Risk management is something you find in every aspect of life, and free soloing is just another example of it. But in soloing the risks are physical rather than financial, emotional, spiritual, or mental, because you could end everything by doing it. These risks may have more gravity than in other areas of life, but I think the basic dynamic of this kind of risk is the same as in anything else, and it can be really stimulating. You could argue that’s what turns on high-end card players in Las Vegas, or NASCAR drivers, or even generals on the battlefield. It’s all about risk management and what you can learn about yourself in the process of managing the risks. You may discover resources within yourself that you never knew existed.

In hindsight, have you taken risks you would classify “unreasonable”?

Oh, yeah, sure. A lot of them. Not so much with the climbing stuff, but during some of the later expeditions I was involved with when we did these big cross-country, first-time traverses through the jungles in the South Pacific. A couple of them were real crapshoots because there weren’t any maps at the time and the commitment on those expeditions was low.

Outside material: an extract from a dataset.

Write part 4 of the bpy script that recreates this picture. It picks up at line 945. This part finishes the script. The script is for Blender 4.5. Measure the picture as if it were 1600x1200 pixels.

But, yeah, come to think of it, some of the early climbing experiences were fairly risky. My friend Dean Fidelman and I were recently talking about an early ascent we did on the east buttress of El Capitan, which is just a day climb. It was at the edge of the face and still a legitimately large route, maybe 1,600 feet long or so. And I remember going up there with just one rope, which means you can’t get down because you need two ropes to rappel with. We had just one puny rattail-like rope, a very meager piece of protection. And we had no pack, no water, no food, and I didn’t even wear a shirt, okay? I just went up there and did it in a couple hours. And looking back on that, I’m like—wow. At, the time I didn’t think a thing about it. Twenty years later, I’m going, “What was I thinking up there?”

What’s the closest you’ve come to paying the ultimate price?

It’s hard to say because I never paid it, and until you do, you don’t know. I could have been real close to it on numerous occasions. I just wasn’t aware of it.